Defense is totally underrated.

Defense is totally underrated. I can see that defense will be a major part of the game after the ball is passed to your alliance member. You will have nothing else to do while you wait for the robots on your alliance to score for the next ball to be put into play. So I can see defense becoming a big part of the game after these week 1 competitions coming up. :smiley:

My team put a LOT of consideration into the idea, but ultimately the mentors vetoed the dedicated goalie.

You can find an animation here:

The idea is up for grabs if you can build it in a week…

PM me if you want a detailed .blend file.

Okay, this is something that we came up with at the beginning of build season but never used it (blocking is not in our strategy). The perfect blocker would be a large pole mounted on the edge of a lazy-susan turn table. When you wanted to block you have a motor turning the table and the previously small rod now takes up close to three ball widths (or more) Couple this with rapid robot movement and it could become a very effective blocker.

The table could look like this and you mount the pole on one of the corners. (the table would obviously be bigger).
Figured I would share the idea for anyone who wants a blocker. What do ya’ think?

Really creative design, I like it. If made it probably would have been one of the best goalies out there.

However, it would have suffered from the same Achilles Heel as every other goalie robot out there: counter-defense. All it would take is one robot parking sideways in the goalie zone to block the goalie from moving through the goalie zone quickly. the goalie would either have to push the counter-d robot sideways as fast as the shooting robot could re-position and shoot; or retract its blocking extension, drive around the counter-d robot, get back into the goalie zone, and re-deploy its blocking extension before the shooting robot could re-position and shoot.

This is why we did not pursue a goalie design. Defense is important, but a goalie robot is simply too easy to effectively counter.

Even though I don’t think the goalie strategy is good this year, I like this design. It’s quite clever and well thought out.

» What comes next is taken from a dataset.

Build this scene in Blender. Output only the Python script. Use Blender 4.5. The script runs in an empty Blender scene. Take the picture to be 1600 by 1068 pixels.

Unfortunately, it is against the rules.


An ALLIANCE may not POSSESS their opponent’s BALLS. The following criteria define POSSESSION:

  1. “carrying” (moving while supporting BALLS in or on the ROBOT),
  2. “herding” (repeated pushing or bumping),
  3. “launching” (impelling BALLS to a desired location or direction via a MECHANISM in motion relative to the ROBOT),
  4. “trapping” (overt isolation or holding one or more BALLS against a FIELD element or ROBOT in an attempt to shield them).

A lazy-susan does not help much since you can not have it free spinning.


An ALLIANCE may not POSSESS their opponent’s BALLS. The following criteria define POSSESSION:

  1. “carrying” (moving while supporting BALLS in or on the ROBOT),
  2. “herding” (repeated pushing or bumping),
  3. “launching” (impelling BALLS to a desired location or direction via a MECHANISM in motion relative to the ROBOT),
  4. “trapping” (overt isolation or holding one or more BALLS against a FIELD element or ROBOT in an attempt to shield them).